The Fugitive Slave Act
The notion that public matters were off limits to the religious was cowardice, an indolence of the soul. There could be no possibility of moderation on...'the national sin': slavery.
Simon Schama
GOD'S WILL
John Brown had believed himself on a mission from God and previous rebel slaves, Denmark Vesey and Nat Turner, also claimed to be fulfilling God's will. Historian Simon Schama see's the South's response as two pronged. They argue 'that the slaves were from such a savage culture that they were far better off in the rice fields of Savannah than the African savannah.' The South also cites the Bible noting that God himself must condone slavery because the Hebrews had them.
But it's the abolitionists who seem to have God on their side. And this being America, they often have guns by their side as well. Thomas Wentworth Higginson is a Unitarian minister and a Union army colonel. He wears the clothes of a minister but keeps a revolver in his belt. A necessary precaution as when he's not preaching about the evils of slavery, he's running guns to the slaves. Schama describes the followers of the evangelising abolitionist Theodore Weld as 'the shock troops of the new crusade...men with the Bible in the saddlebag next to the shotgun.'
It's religion that first shames the South. But it wouldn't be rebellions, or religion that would prove the slave-owners undoing. It was their runaway slaves.
THE FUGITIVE ACT
In the first half of 19th century, over half a million slaves are sold in a business worth $2 billion to the Southern economy. A healthy black male costs around $1000 to buy; a woman $800; a child $500. Runaway slaves cost money. And about a thousand a year escape into the North. In total, nearly 60,000 slaves will escape at a cost of $50m loss to their owners. They escape along the so called 'underground railway'. Their most famous accomplice is an escapee herself, Harriet Tubman. She carries opium, to quieten the babies of fleeing mothers, and a pistol. The slaves are under no illusion that before she lets them be recaptured, she will use the pistol on them, and then on herself. The South puts a reward of $40,000 bounty on her head.

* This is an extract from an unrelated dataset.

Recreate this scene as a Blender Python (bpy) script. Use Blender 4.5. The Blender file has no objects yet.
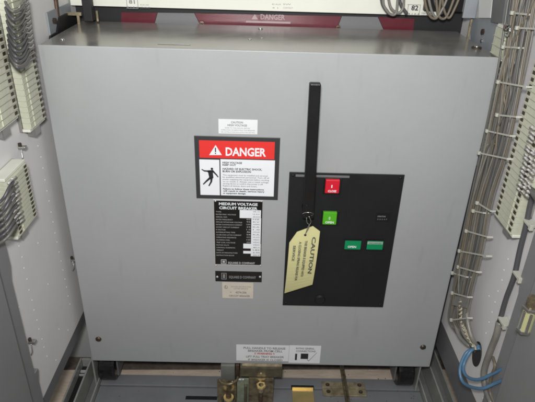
import bpy, math, random
from mathutils import Vector, Matrix, Euler
random.seed(7)
S = bpy.context.scene
COL = S.collection
R = math.radians

# ------------------------------------------------------------------ camera
CAM = Vector((-.0104, -.7643, .7689))
EUL = Euler((1.0804, -.0273, -.0013), 'XYZ')
FPX = 530.0
cd = bpy.data.cameras.new('camera'); cam = bpy.data.objects.new('camera', cd); COL.objects.link(cam)
cam.location = CAM; cam.rotation_euler = EUL
cd.sensor_width = 36; cd.lens = 36*FPX/535; cd.clip_start = .01; cd.clip_end = 50
S.cycles.filter_width = 2.0
S.camera = cam
_M = EUL.to_matrix()

def P(px, py, ax, v):
    """survey of the photograph: where the sight line meets the plane axis=v"""
    d = _M @ Vector(((px-267.5)/FPX, -(py-201)/FPX, -1))
    return CAM + d*((v-CAM[ax])/d[ax])
def F(px, py, y=0.0): return P(px, py, 1, y)

# ------------------------------------------------------------------ materials
def mat(name, col, rough=.5, metal=0., bump=0., bscale=200., var=0., vscale=8., col2=None, coat=0., emit=None, spec=.5, stretch=None):
    m = bpy.data.materials.new(name); m.use_nodes = True
    nt = m.node_tree; b = nt.nodes['Principled BSDF']
    b.inputs['Base Color'].default_value = (*col, 1); b.inputs['Roughness'].default_value = rough
    b.inputs['Metallic'].default_value = metal; b.inputs['Coat Weight'].default_value = coat
    b.inputs['Specular IOR Level'].default_value = spec
    tc = nt.nodes.new('ShaderNodeTexCoord'); src = tc.outputs['Object']
    if stretch:
        mp = nt.nodes.new('ShaderNodeMapping'); mp.inputs['Scale'].default_value = stretch
        nt.links.new(src, mp.inputs['Vector']); src = mp.outputs['Vector']
    if var > 0:
        n = nt.nodes.new('ShaderNodeTexNoise'); n.inputs['Scale'].default_value = vscale; n.inputs['Detail'].default_value = 8
        n.inputs['Roughness'].default_value = .65
        nt.links.new(src, n.inputs['Vector'])
        r = nt.nodes.new('ShaderNodeValToRGB'); r.color_ramp.elements[0].position = .3; r.color_ramp.elements[1].position = .7
        c2 = col2 or tuple(c*(1-var) for c in col)
        r.color_ramp.elements[0].color = (*c2, 1)
        r.color_ramp.elements[1].color = (*(col if col2 else tuple(min(1, c*(1+var)) for c in col)), 1)
        nt.links.new(n.outputs['Fac'], r.inputs['Fac']); nt.links.new(r.outputs['Color'], b.inputs['Base Color'])
        mr = nt.nodes.new('ShaderNodeMapRange'); mr.inputs['To Min'].default_value = max(.02, rough-.12); mr.inputs['To Max'].default_value = min(1, rough+.12)
        nt.links.new(n.outputs['Fac'], mr.inputs['Value']); nt.links.new(mr.outputs['Result'], b.inputs['Roughness'])
    if bump > 0:
        n2 = nt.nodes.new('ShaderNodeTexNoise'); n2.inputs['Scale'].default_value = bscale; n2.inputs['Detail'].default_value = 5
        nt.links.new(src, n2.inputs['Vector'])
        bp = nt.nodes.new('ShaderNodeBump'); bp.inputs['Strength'].default_value = bump; bp.inputs['Distance'].default_value = .001
        nt.links.new(n2.outputs['Fac'], bp.inputs['Height']); nt.links.new(bp.outputs['Normal'], b.inputs['Normal'])
    return m

def panel_mat(name, col, rough):
    """grey enamel with faint marks, specks and vertical scuffs"""
    m = mat(name, col, rough, bump=.12, bscale=260, var=.05, vscale=4)
    nt = m.node_tree; b = nt.nodes['Principled BSDF']
    base = b.inputs['Base Color'].links[0].from_socket
    tc = nt.nodes.new('ShaderNodeTexCoord'); mp = nt.nodes.new('ShaderNodeMapping'); mp.inputs['Scale'].default_value = (60, 60, 9)
    mp.inputs['Rotation'].default_value = (0, .3, 0)
    n = nt.nodes.new('ShaderNodeTexNoise'); n.inputs['Scale'].default_value = 1.; n.inputs['Detail'].default_value = 4
    r = nt.nodes.new('ShaderNodeValToRGB'); r.color_ramp.elements[0].position = .62; r.color_ramp.elements[1].position = .80
    r.color_ramp.elements[0].color = (0, 0, 0, 1); r.color_ramp.elements[1].color = (.36, .36, .36, 1)
    mx = nt.nodes.new('ShaderNodeMixRGB'); mx.inputs[2].default_value = (*[c*.7 for c in col], 1)
    nt.links.new(tc.outputs['Object'], mp.inputs['Vector']); nt.links.new(mp.outputs['Vector'], n.inputs['Vector'])
    nt.links.new(n.outputs['Fac'], r.inputs['Fac']); nt.links.new(r.outputs['Color'], mx.inputs[0])
    nt.links.new(base, mx.inputs[1]); nt.links.new(mx.outputs[0], b.inputs['Base Color'])
    return m

M = dict(
    panel=panel_mat('grey_enamel', (.345, .354, .357), .40),
    top=mat('sheet_steel', (.36, .35, .325), .22, metal=.6, bump=.06, bscale=30, var=.16, vscale=14),
    wall=mat('wall_enamel', (.67, .665, .66), .5, bump=.12, bscale=200, var=.05, vscale=5),
    dark=mat('dark_painted_steel', (.135, .135, .14), .5, bump=.1, var=.15, vscale=10),
    post=mat('post_enamel', (.20, .20, .205), .45, bump=.12, var=.08, vscale=7),
    tray=mat('tray_enamel', (.19, .192, .20), .5, bump=.15, var=.10, vscale=12),
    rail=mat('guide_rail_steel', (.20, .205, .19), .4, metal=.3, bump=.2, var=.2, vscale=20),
    railedge=mat('guide_rail_edge', (.36, .37, .34), .4, metal=.3, var=.15, vscale=30),
    black=mat('black_plastic', (.009, .009, .010), .42, spec=.4, bump=.2, bscale=500, var=.1, vscale=20),
    opanel=mat('charcoal_panel', (.012, .0125, .014), .5, spec=.35, bump=.2, bscale=400, var=.12, vscale=15),
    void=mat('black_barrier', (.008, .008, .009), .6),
    rubber=mat('rubber', (.012, .012, .012), .25, bump=1., bscale=60, var=.7, vscale=50),
    white=mat('label_white', (.72, .73, .74), .45, var=.03, vscale=20),
    signwhite=mat('sign_white', (.78, .80, .82), .4, var=.02, vscale=20),
    beige=mat('sticker_cream', (.58, .53, .44), .6, var=.06, vscale=40),
    inkblue=mat('tag_ink', (.07, .08, .07), .6),
    ink=mat('ink', (.02, .02, .022), .5),
    greyink=mat('grey_ink', (.22, .22, .23), .5),
    redink=mat('red_ink', (.5, .03, .03), .5),
    red=mat('sign_red', (.72, .035, .03), .42),
    frame=mat('sign_border', (.035, .035, .038), .45),
    silver=mat('plate_silver', (.62, .62, .62), .35, metal=.4),
    plate=mat('nameplate_black', (.008, .008, .009), .3),
    redbtn=mat('red_button', (.62, .012, .03), .35),
    grnbtn=mat('green_button', (.08, .40, .015), .35),
    grnwin=mat('green_flag', (.0, .24, .09), .4),
    yellow=mat('tag_yellow', (.60, .565, .28), .7, bump=.2, bscale=150, var=.03, vscale=30),
    cream=mat('terminal_cream', (.50, .51, .40), .5, bump=.2, bscale=300, var=.12, vscale=60),
    creamlight=mat('marker_cream', (.66, .66, .58), .5, var=.05, vscale=30),
    ivory=mat('marker_band_ivory', (.70, .70, .62), .45, var=.03, vscale=20),
    screwdark=mat('terminal_screw_dark', (.05, .035, .025), .5, metal=.3),
    screw=mat('screw_steel', (.45, .44, .42), .3, metal=.9, bump=.3, bscale=300),
    chrome=mat('chrome', (.8, .8, .78), .12, metal=1.),
    copper=mat('rusty_screw', (.12, .075, .055), .4, metal=.6, var=.3, vscale=200),
    brass=mat('zinc_yellow', (.55, .46, .30), .33, metal=.5, bump=.3, bscale=100, var=.35, vscale=60, col2=(.20, .17, .11)),
    brassdull=mat('zinc_olive', (.13, .115, .075), .4, metal=.6, bump=.3, bscale=80, var=.4, vscale=50),
    gold=mat('gold_passivated', (.78, .56, .25), .33, metal=.6, bump=.2, bscale=60, var=.3, vscale=35, col2=(.60, .52, .24)),
    rust=mat('rusty_steel', (.30, .25, .15), .4, metal=.55, bump=.5, bscale=120, var=.6, vscale=80, col2=(.06, .04, .028)),
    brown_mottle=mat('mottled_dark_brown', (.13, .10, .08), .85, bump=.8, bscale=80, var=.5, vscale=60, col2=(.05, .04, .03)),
    darkbronze=mat('bronze_screw', (.10, .09, .07), .35, metal=.7, bump=.3, bscale=200),
    zincgreen=mat('zinc_green', (.26, .29, .21), .4, metal=.5, var=.3, vscale=60),
    strip=mat('barrier_red', (.12, .013, .024), .35, var=.1, vscale=20),
    stripgrey=mat('barrier_grey', (.19, .19, .195), .35),
    striptext=mat('barrier_lettering', (.45, .33, .34), .4),
    floor=mat('concrete', (.66, .55, .44), .8, bump=.6, bscale=60, var=.25, vscale=25, col2=(.48, .39, .31), stretch=(1, 4, 1)),
    wiregrey=mat('wire_grey', (.115, .11, .10), .4, var=.1, vscale=30),
    wiredark=mat('wire_dark', (.07, .07, .075), .4),
    wiretan=mat('wire_tan', (.15, .125, .09), .45, var=.15, vscale=40),
    wireclear=mat('wire_pale', (.19, .18, .16), .35, var=.15, vscale=60),
    sleeve=mat('wire_sleeve', (.46, .44, .42), .5, bump=.9, bscale=500, var=.6, vscale=300),
    blue=mat('wire_blue', (.075, .17, .28), .38, var=.1, vscale=40),
    tie=mat('cable_tie', (.46, .46, .40), .4),
    ycon=mat('connector_yellow', (.42, .42, .22), .3),
    braid=mat('braid_beige', (.42, .38, .28), .4, bump=.6, bscale=300, var=.3, vscale=200),
    dot=mat('fastener_bright', (.78, .78, .76), .35),
    sheetwhite=mat('white_sheet', (.62, .62, .60), .5),
    bluegrey=mat('blue_grey_sheet', (.25, .27, .29), .5, var=.1, vscale=20),
)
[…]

So in 1850, the Fugitive Act is passed. The North sees it as a concession to the South for admission of the territories won in the Mexican War into the Union as non-slave states. It enables owners to come North and requisition their 'property'. A runaway's only hope is that a federal magistrate rules them a free-man and untouchable. But federal magistrates receive $10 to declare someone a slave, and only $5 to rule they are free. But having humans hauled away before their eyes forces the North to confront the conditions from which the slaves are running. In 1852, millions read the novel 'Uncle Tom's Cabin' and are shocked by the life a slave must endure.
Did you know?
Scars across a slave's back were considered evidence of an unruly or rebellious spirit and hurt his sale
Solomon Northup, enslaved in 1841, Uncle Tom's Cabin by Harriet Beacher Stowe was the best-selling book of the century (after the Bible.) A lot of the readers were, for the first time, women, empowered by working and earning in the new textile factories.